Sarah Paulson helped financially support an early career Pedro Pascal

"There were times when I would give him my per diem from a job I was working on so that he could have money to feed himself," Sarah Paulson told Esquire

Sarah Paulson helped financially support an early career Pedro Pascal
Sarah Paulson and Pedro Pascal Photo: Gregg DeGuire/WireImage

One of the details Sarah Paulson remembers most about her early years of friendship with Pedro Pascal is their time spent together in the comforting darkness of the movie theater. After meeting Pascal in the early 1990s in New York City when she was a recent LaGuardia High School graduate and he was a student at Tisch, Paulson recalls going to see films with him “all the time in those years.”

“We would get so lost in them,” Paulson tells Esquire’s Dave Holmes in a recent profile on Pascal. “You can fill in the blanks about the why of that however you like, but I think there were things we wanted to escape mentally, emotionally, spiritually.”
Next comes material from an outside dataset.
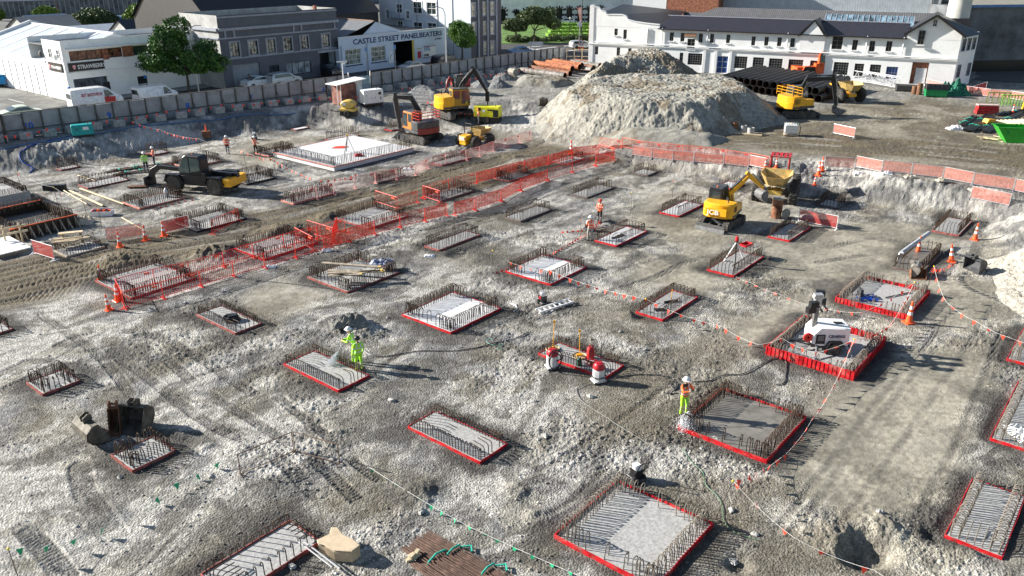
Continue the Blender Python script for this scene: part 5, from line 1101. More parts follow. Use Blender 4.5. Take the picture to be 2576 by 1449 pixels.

Over their decades-long friendship, finding ways to escape the slog of the industry became key to supporting each other, be it a night at the movies or a more direct form of aid. In fact, Paulson shares that in the past she helped The Last Of Us star make ends meet during leaner times in his now-blossoming career.

“He’s talked about this publicly,” Paulson says of Pascal, “but there were times when I would give him my per diem from a job I was working on so that he could have money to feed himself.”

These days, Paulson and Pascal’s reciprocity looks a little bit different: less like pooling funds for his next meal, and more like Paulson’s appearance on Pascal’s recent Saturday Night Live episode as the “mommy” to his “daddy” in a sketch set in a public high school. As two of the most in-demand actors in the industry, the duo has come a long way from fighting off post-graduate malaise at the movies, wondering how their lives would unfurl.

“My vision of it was that if I didn’t have some major exposure by the time I was twenty-nine years old, it was over, so I was constantly readjusting what it meant to commit my life to this profession, and giving up the idea of it looking like I thought it would when I was a kid,” Pascal shares of his early years in the industry. The way he sees it, changing his mindset was mostly upside: “There were so many good reasons to let that delusion go.”